### INFORMATION SUPPLIED
━━━━━━

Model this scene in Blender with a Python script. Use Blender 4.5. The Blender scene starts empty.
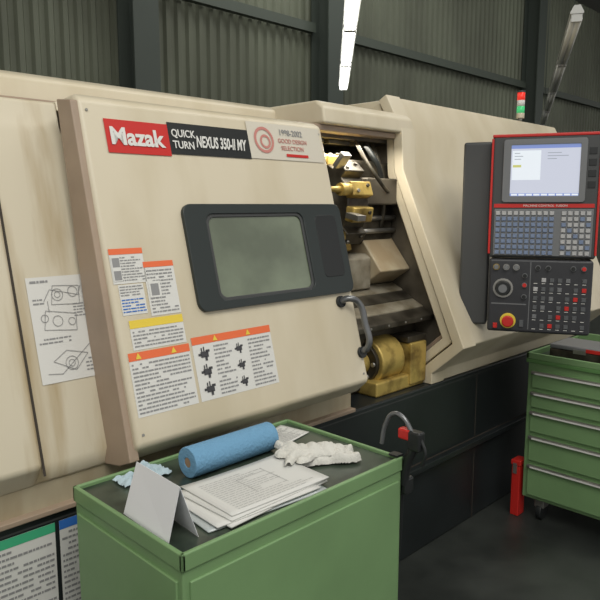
import bpy, bmesh, math, random
from mathutils import Vector, Matrix
from mathutils import noise as nz
random.seed(7)
S=bpy.context.scene
S.view_settings.view_transform='Standard'
S.view_settings.exposure=0.0

# ---------------------------------------------------------------- materials
def mat(name,col,rough=.5,metal=0,noise=0,scale=8,emit=None,es=1,bump=0,coat=0,stretch=(1,1,1),col2=None,alpha=1,lo=.35,hi=.62):
    m=bpy.data.materials.new(name); m.use_nodes=True
    nt=m.node_tree; b=nt.nodes['Principled BSDF']
    b.inputs['Roughness'].default_value=rough; b.inputs['Metallic'].default_value=metal
    b.inputs['Coat Weight'].default_value=coat
    c=(*col,1)
    b.inputs['Base Color'].default_value=c
    if emit:
        b.inputs['Emission Color'].default_value=(*emit,1); b.inputs['Emission Strength'].default_value=es
    if noise or bump:
        tc=nt.nodes.new('ShaderNodeTexCoord'); mp=nt.nodes.new('ShaderNodeMapping')
        mp.inputs['Scale'].default_value=stretch
        nt.links.new(tc.outputs['Object'],mp.inputs['Vector'])
        n=nt.nodes.new('ShaderNodeTexNoise'); n.inputs['Scale'].default_value=scale; n.inputs['Detail'].default_value=5
        nt.links.new(mp.outputs[0],n.inputs['Vector'])
        if noise:
            r=nt.nodes.new('ShaderNodeValToRGB')
            r.color_ramp.elements[0].position=lo; r.color_ramp.elements[1].position=hi
            d=col2 if col2 else tuple(x*(1-noise) for x in col)
            r.color_ramp.elements[0].color=(*d,1); r.color_ramp.elements[1].color=c
            nt.links.new(n.outputs['Fac'],r.inputs['Fac']); nt.links.new(r.outputs[0],b.inputs['Base Color'])
        if bump:
            bp=nt.nodes.new('ShaderNodeBump'); bp.inputs['Strength'].default_value=bump; bp.inputs['Distance'].default_value=.01
            nt.links.new(n.outputs['Fac'],bp.inputs['Height']); nt.links.new(bp.outputs[0],b.inputs['Normal'])
    return m
BEIGE=mat('beige_paint',(.62,.555,.42),.42,noise=.1,scale=2.4,col2=(.545,.475,.335),stretch=(2.2,1.5,.6),lo=.32,hi=.58)
BEIGEL=mat('beige_paint_stained',(.60,.54,.41),.42,noise=.1,scale=2.4,col2=(.40,.31,.175),stretch=(4.5,2,.33),lo=.32,hi=.53)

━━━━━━

Give again exactly the lines running from the beginning of the material above through the line that contains "S.view_settings.exposure=0.0", and leave out every picture.

### REPLY
Model this scene in Blender with a Python script. Use Blender 4.5. The Blender scene starts empty.
import bpy, bmesh, math, random
from mathutils import Vector, Matrix
from mathutils import noise as nz
random.seed(7)
S=bpy.context.scene
S.view_settings.view_transform='Standard'
S.view_settings.exposure=0.0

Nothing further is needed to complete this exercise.